The February update slipped in support for the Large Document Format (PSB) in Lightroom Classic. This has been on the request list for a long time, and with increasing sensor sizes and the ability to easily stitch multiple frames into very large panoramas, it is a very welcome addition. I wanted to give it a test drive, and share the steps you might encounter when you create an image that exceeds the file size for PSD or TIF.

The first consideration is what you have set on the External Editing tab of the Preferences. By default it is set to 16 Bit ProPhoto RGB TIF, but it is possible to change that to PSD as well, as I have done. Both TIF and PSD support layers and all the things you would want to do in Photoshop. I have found that layered PSD files tend to be smaller than layered TIF files, but I really think it is more a matter of personal preference. My understanding is that TIF files have a file size limitation of 4GB, while PSD tops out at 2GB.
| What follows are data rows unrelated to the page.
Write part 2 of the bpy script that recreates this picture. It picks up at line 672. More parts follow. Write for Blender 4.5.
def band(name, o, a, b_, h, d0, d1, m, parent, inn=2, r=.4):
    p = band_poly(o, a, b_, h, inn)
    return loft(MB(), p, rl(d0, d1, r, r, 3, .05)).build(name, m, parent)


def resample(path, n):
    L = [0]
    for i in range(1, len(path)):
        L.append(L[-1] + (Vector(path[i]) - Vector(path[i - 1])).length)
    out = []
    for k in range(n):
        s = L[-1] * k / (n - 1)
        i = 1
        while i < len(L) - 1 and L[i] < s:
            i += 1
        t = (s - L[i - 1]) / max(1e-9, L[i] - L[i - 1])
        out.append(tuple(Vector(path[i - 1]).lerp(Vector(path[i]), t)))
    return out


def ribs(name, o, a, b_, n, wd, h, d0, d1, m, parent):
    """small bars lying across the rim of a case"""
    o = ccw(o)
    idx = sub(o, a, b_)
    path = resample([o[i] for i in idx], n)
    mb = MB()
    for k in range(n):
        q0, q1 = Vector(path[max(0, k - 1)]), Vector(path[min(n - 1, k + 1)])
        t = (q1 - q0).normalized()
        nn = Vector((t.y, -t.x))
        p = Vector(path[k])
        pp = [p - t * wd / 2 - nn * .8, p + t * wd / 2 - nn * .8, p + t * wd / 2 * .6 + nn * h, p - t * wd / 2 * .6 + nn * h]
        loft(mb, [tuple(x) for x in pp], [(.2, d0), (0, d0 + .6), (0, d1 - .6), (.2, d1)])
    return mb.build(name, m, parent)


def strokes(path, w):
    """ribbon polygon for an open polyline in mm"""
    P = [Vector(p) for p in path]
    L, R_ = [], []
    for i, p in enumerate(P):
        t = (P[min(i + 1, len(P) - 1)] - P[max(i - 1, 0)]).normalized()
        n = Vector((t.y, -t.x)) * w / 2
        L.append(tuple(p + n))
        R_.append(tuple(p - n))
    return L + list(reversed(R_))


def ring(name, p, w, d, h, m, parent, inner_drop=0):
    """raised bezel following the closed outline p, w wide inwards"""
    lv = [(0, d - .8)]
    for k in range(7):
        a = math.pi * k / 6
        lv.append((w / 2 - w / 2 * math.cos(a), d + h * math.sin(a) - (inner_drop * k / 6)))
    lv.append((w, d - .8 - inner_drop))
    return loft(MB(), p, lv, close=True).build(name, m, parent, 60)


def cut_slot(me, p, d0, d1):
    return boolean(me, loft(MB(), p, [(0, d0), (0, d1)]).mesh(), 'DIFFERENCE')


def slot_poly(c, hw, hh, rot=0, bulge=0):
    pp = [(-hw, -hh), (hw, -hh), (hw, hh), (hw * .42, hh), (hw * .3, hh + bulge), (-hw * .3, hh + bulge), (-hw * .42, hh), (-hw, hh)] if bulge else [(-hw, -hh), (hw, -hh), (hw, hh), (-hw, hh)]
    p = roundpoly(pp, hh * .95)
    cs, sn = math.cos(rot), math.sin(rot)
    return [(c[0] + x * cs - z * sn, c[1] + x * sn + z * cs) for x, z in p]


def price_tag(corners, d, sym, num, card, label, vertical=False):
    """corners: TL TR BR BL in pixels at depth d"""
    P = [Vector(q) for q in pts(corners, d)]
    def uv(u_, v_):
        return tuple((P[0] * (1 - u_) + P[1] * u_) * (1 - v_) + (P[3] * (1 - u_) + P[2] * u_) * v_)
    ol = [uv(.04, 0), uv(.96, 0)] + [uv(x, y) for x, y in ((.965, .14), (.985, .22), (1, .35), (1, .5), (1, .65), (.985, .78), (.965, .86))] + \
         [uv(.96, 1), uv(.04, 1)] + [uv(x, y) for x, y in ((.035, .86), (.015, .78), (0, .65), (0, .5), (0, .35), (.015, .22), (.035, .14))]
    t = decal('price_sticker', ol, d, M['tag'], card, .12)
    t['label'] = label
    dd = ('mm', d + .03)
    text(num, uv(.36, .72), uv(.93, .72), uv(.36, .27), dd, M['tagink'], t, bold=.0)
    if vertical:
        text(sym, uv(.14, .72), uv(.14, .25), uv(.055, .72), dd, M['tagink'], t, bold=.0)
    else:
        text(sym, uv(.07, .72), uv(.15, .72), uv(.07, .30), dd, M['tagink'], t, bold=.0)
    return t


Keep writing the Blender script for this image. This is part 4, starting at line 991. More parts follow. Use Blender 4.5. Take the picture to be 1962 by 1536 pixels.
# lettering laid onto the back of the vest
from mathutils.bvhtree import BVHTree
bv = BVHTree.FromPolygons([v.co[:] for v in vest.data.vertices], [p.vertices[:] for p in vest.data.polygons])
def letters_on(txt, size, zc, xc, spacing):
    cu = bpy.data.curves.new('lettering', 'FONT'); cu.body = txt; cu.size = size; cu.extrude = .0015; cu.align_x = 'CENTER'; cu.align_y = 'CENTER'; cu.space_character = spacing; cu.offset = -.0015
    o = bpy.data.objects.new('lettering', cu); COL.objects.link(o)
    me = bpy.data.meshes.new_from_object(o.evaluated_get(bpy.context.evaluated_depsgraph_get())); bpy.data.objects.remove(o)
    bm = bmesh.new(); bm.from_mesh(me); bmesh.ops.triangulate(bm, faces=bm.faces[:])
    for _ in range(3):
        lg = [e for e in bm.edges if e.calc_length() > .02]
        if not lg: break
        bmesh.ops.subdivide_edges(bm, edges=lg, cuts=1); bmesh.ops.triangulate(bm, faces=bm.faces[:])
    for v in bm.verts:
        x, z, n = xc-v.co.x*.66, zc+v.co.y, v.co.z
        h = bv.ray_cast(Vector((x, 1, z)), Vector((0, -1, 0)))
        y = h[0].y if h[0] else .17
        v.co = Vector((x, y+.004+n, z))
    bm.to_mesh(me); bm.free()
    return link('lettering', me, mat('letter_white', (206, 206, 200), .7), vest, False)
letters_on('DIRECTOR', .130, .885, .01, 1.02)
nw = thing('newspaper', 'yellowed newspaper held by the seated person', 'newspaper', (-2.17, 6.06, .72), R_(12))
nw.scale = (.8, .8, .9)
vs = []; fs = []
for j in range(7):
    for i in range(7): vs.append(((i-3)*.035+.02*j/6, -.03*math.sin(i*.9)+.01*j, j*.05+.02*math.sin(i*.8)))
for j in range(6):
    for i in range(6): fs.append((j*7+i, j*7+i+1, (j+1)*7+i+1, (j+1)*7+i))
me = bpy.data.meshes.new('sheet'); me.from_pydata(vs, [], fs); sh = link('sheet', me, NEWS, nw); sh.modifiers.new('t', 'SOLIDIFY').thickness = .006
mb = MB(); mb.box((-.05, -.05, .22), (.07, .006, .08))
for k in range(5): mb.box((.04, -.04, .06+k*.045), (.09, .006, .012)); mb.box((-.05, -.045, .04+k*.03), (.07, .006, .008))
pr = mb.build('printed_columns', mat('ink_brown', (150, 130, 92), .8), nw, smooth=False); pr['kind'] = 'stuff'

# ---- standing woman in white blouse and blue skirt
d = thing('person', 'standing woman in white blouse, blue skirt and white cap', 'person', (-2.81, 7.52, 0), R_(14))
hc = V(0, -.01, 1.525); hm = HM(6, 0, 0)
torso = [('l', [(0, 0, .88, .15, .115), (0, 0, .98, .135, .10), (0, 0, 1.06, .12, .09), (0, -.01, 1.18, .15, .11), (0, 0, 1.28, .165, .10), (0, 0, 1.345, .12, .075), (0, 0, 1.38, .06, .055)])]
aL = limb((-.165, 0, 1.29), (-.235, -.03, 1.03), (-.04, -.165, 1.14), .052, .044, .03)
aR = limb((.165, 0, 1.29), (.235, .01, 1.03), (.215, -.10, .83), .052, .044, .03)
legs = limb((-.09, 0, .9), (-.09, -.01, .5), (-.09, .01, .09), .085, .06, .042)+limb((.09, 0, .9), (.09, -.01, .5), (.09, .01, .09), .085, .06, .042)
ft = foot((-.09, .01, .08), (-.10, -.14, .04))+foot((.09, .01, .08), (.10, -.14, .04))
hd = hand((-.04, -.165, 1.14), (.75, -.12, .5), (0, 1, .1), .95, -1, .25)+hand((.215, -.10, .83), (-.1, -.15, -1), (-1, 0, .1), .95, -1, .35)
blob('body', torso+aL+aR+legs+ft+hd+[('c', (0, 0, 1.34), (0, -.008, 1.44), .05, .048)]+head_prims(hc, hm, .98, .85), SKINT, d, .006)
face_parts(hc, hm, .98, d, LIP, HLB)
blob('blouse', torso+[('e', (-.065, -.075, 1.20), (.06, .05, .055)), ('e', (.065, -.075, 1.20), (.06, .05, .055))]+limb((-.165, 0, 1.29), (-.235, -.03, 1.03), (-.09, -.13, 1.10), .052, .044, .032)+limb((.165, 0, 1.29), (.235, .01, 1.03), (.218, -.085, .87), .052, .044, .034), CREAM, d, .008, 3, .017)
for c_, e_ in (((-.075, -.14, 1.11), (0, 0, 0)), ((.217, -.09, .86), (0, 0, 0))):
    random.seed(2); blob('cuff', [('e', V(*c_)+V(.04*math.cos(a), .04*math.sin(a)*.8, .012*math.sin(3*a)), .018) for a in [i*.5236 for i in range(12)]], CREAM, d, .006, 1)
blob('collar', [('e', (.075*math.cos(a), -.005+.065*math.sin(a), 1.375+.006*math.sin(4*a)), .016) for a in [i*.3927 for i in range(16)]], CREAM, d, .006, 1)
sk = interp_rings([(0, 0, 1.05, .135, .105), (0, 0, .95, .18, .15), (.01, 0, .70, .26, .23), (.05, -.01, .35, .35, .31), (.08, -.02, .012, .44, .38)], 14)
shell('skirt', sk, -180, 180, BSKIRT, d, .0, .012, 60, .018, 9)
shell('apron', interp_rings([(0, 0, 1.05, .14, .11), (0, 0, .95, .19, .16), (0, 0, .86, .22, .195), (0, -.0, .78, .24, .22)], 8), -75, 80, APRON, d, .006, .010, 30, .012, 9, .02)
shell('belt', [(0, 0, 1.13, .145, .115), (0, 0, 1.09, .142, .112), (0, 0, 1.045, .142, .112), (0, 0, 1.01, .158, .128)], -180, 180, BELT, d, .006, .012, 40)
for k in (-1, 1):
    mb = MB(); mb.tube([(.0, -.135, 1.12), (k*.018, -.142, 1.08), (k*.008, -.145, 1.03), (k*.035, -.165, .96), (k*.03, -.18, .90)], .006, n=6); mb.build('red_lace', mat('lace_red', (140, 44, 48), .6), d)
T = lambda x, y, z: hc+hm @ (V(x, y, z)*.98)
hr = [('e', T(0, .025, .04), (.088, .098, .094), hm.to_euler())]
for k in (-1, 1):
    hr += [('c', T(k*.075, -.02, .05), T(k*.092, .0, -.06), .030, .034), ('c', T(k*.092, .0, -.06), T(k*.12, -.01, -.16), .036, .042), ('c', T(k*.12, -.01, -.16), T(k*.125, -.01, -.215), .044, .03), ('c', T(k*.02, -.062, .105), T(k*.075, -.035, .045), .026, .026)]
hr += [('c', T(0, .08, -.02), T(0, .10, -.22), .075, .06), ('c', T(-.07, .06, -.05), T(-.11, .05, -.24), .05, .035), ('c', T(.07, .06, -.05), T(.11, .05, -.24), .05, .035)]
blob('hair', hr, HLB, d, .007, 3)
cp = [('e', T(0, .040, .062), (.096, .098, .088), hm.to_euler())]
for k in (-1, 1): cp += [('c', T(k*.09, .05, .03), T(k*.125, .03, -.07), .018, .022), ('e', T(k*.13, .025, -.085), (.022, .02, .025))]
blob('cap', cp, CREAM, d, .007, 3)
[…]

In the past, once you hit that file size limit you’d have to save the file using Photoshop’s Large Document Format file type, which has a PSB extension. Photoshop can do that just fine, but the problem was that the resulting PSB file would not import back into Lightroom Classic, which was not ideal. Thanks to this new update, those PSB files can be imported back into Lightroom Classic. However, PSB still face the same limit for import as any other photo, which is that it can’t be more than 65,000 pixels on the long side or more than 512 Megapixels total.

In Practice

I started out with 33 frames I captured in Yosemite National Park a few years ago. We were out scouting locations in the morning, and all I had in my hand was a Nikon D5300 with a 105mm lens on it (everything else was back in the car). We came into a field and there was Half Dome looking just beautiful. I couldn’t stand back any further, so I just shot a pano of sorts, hand held, of the entire scene, and kept walking. Later on I threw all 33 frames into Lightroom Classic’s merge to pano function, and it resulted in a 138 megapixel DNG photo of the scene. That was pretty cool! A good reminder to always take the shot.

After processing the resulting pano in Lightroom Classic I sent it to Photoshop to test out the improved Content Aware Fill to fill in the transparent pixels and then apply some sharpening to finish it off.

That all went well enough, but when I went to File > Save, to save this new edited copy to the same folder as the source photo and have it added back to Lightroom Classic I was confronted with a dialog informing me the copy could not be saved as a PSD because I exceeded that 2GB limit.

So, I went to File > Save As, and chose the Large Document Format from the Format drop-down menu, and saved it to the same folder as the source photo. Saving was slow, but successful.

Once I was done editing and the file was done saving, I closed it out of Photoshop and returned to Lightroom Classic. I was pleased to find the new PSB file had imported successfully into my catalog and was already selected just like it would if it had been the normal PSD (or TIF) file. The resulting PSB file ended up being 3.19GB.

As a final step, now that I can have PSB files in my catalog, it was time to add a new smart collection to my “Catalog Dashboard” by using the rule File Type is Photoshop Large Document (PSB), and including it in the existing collection set.

I’m very grateful for this addition to my workflow. Has anyone else started taking advantage of PSB support yet?